The American Civil Liberties Union [Northern California] obtained an email showing that a records department employee at the California Correctional Center emailed federal immigration authorities a list of people at their facility that they believed were subject to detention or deportation. However, several of the people on that list had been born in this country.
According to the ACLU NorCal, this is not an isolated incident. The advocacy group says it is routine practice for the California Department of Corrections and Rehabilitation (CDCR) to use discriminatory and racist practices by assuming people in their custody are deportable immigrants—even when their own records indicate they are U.S. citizens or immigrants who should not be deported—and then report those individuals to the U.S. Immigration and Customs Enforcement (ICE) while denying them rehabilitation opportunities.
The ACLU obtained the records in question after they sought emails between CDCR and ICE. According to the ACLU, an analysis of over 2000 records from August and September of 2022 showed that the agency transferred more than 200 individuals to immigration custody during that time period alone. The records also indicate that ICE has detained and even deported U.S. citizens.
The results from this analysis will be published this week.
“In their zeal to collude with ICE, CDCR is not only targeting people who have served their time and are set to return home for detention and deportation but is also sweeping up U.S. citizens and green card holders, relying on racist assumptions and ignoring their own records,” the report states.
According to the ACLU’s report:
- If a CDCR official perceives a prisoner to be foreign born, that triggers a “potential” hold at intake — a formal internal CDCR designation. Once someone is identified with a potential hold, they are barred from lower security custody placements, certain jobs and reentry programming.

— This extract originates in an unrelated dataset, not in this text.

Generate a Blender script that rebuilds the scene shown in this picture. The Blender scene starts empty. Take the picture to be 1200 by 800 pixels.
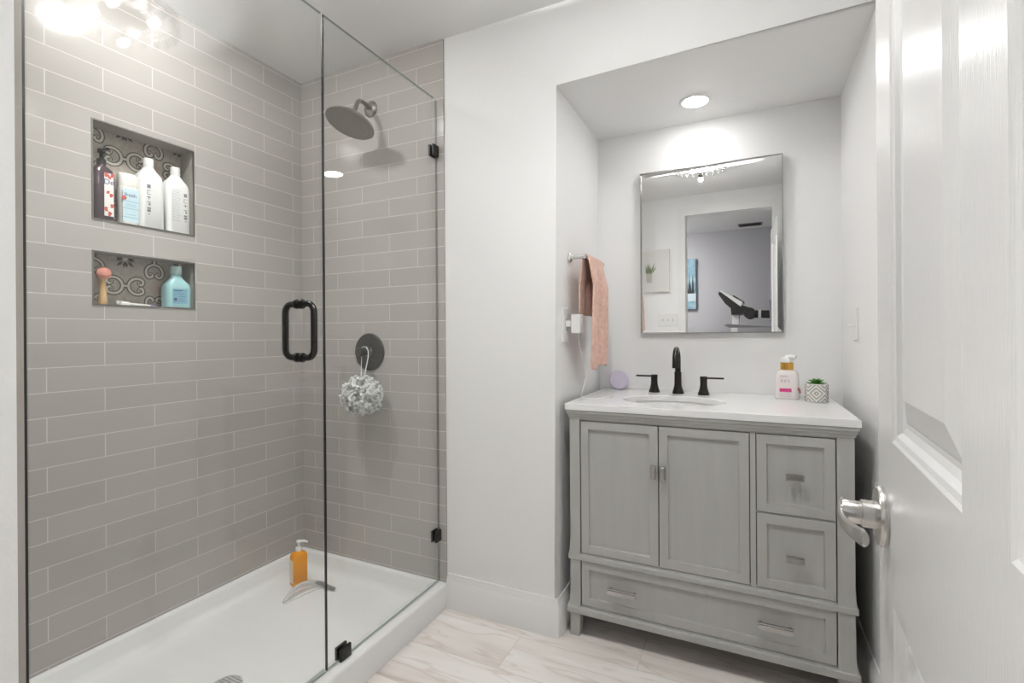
import bpy, bmesh, math, random
from mathutils import Vector, Matrix
random.seed(7)
PI = math.pi
S = bpy.context.scene
COL = S.collection

# ---------------------------------------------------------------- camera / world / exposure
F_PX, YAW, ROLL, HORIZ, CAM_H = 572.0, math.radians(25.6), math.radians(0.4), 392.0, 1.17
fw = Vector((-math.sin(YAW), math.cos(YAW), 0)); rt = Vector((math.cos(YAW), math.sin(YAW), 0)); up = Vector((0, 0, 1))
c, s = math.cos(ROLL), math.sin(ROLL)
cr, cu = rt*c - up*s, rt*s + up*c
cam_d = bpy.data.cameras.new('camera'); cam = bpy.data.objects.new('camera', cam_d); COL.objects.link(cam)
cam.matrix_world = Matrix(((cr.x, cu.x, -fw.x, 0), (cr.y, cu.y, -fw.y, 0), (cr.z, cu.z, -fw.z, CAM_H), (0, 0, 0, 1)))
cam_d.sensor_width = 36.0; cam_d.lens = F_PX/1200*36; cam_d.shift_y = -(400-HORIZ)/1200
cam_d.clip_start = 0.01
S.camera = cam
w = bpy.data.worlds.new('world'); S.world = w; w.use_nodes = True
w.node_tree.nodes['Background'].inputs[0].default_value = (1, 1, 1, 1)
w.node_tree.nodes['Background'].inputs[1].default_value = 0.05
S.view_settings.view_transform = 'Standard'; S.view_settings.look = 'None'
S.view_settings.exposure = 0.84; S.view_settings.gamma = 1.0; S.view_settings.use_curve_mapping = False
L_BULB, L_UP, L_ALCOVE, L_SHOWER, L_FAR = 42.0, 1900.0, 46.0, 105.0, 85.0
W_SPOT, W_CHAND = 26.0, 16.5
C_LIGHT = (1.0, 0.99, 0.975)

# ---------------------------------------------------------------- materials
def mat(name, col, rough=0.5, metal=0.0, **kw):
    m = bpy.data.materials.new(name); m.use_nodes = True
    b = m.node_tree.nodes['Principled BSDF']
    b.inputs['Base Color'].default_value = (*col, 1); b.inputs['Roughness'].default_value = rough
    b.inputs['Metallic'].default_value = metal
    for k, v in kw.items(): b.inputs[k.replace('_', ' ')].default_value = v
    return m
def N(m, t, **props):
    n = m.node_tree.nodes.new(t)
    for k, v in props.items(): setattr(n, k, v)
    return n
def LK(m, a, b): m.node_tree.links.new(a, b)
def bsdf(m): return m.node_tree.nodes['Principled BSDF']
def coords(m):
    return N(m, 'ShaderNodeTexCoord').outputs['Object']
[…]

- CDCR staff has referred individuals to ICE despite the state’s own records showing the person was a U.S. citizen.
- CDCR staff regularly puts together “ICE packets” containing background information and criminal records of people they believe could be transferred to ICE custody or ICE detention centers; Some prisons have an “ICE Desk” with staff designated to facilitate referrals of incarcerated people to federal authorities.
CDCR spokesperson Terri Hardy acknowledges that CDCR inquires with ICE, but says it is solely in situations in which staff can’t determine an individual’s place of birth, or if information indicates that the person could be an immigrant. “We are working to ensure our staff is properly trained and informed when dealing with these types of cases,” Hardy said. She added that CDCR does not, and cannot by law, hold incarcerated people past their release dates.
The ACLU’s report follows a lawsuit that it and former prisoners filed that alleged similar issues to those described in the records. Examples given in the suit include U.S.-born individuals being reported to ICE because prison officials perceive them to be immigrants due to their names, skin color, or language proficiency, among other things. Most people on lists sent by CDCR to ICE whose birthplace is listed as the U.S. had non-Ango-Saxon names, according to the report. ICE regularly sent back forms indicating that the person CDCR had referred could not be deported.
The ACLU is still reviewing records, but chose to share the information in advance of the conclusion of its analysis.
In the meantime, immigration advocates are calling for California legislators to advance AB 1306, which would block transfers of certain incarcerated people to ICE detention. Lawmakers rejected a predecessor of that bill last year. Assemblymember Wendy Carillo (D-Los Angeles), who sponsored the bill, said the documents obtained by the ACLU NorCal show clear bias that requires the legislature to demand accountability. Her bill would address the blatant formalized discrimination happening in the state’s correctional facilities.
“In actively collaborating with ICE and with their own discriminatory language and actions, CDCR has betrayed the public’s trust and their own mission to facilitate the successful reentry of individuals in their care,” Carillo said.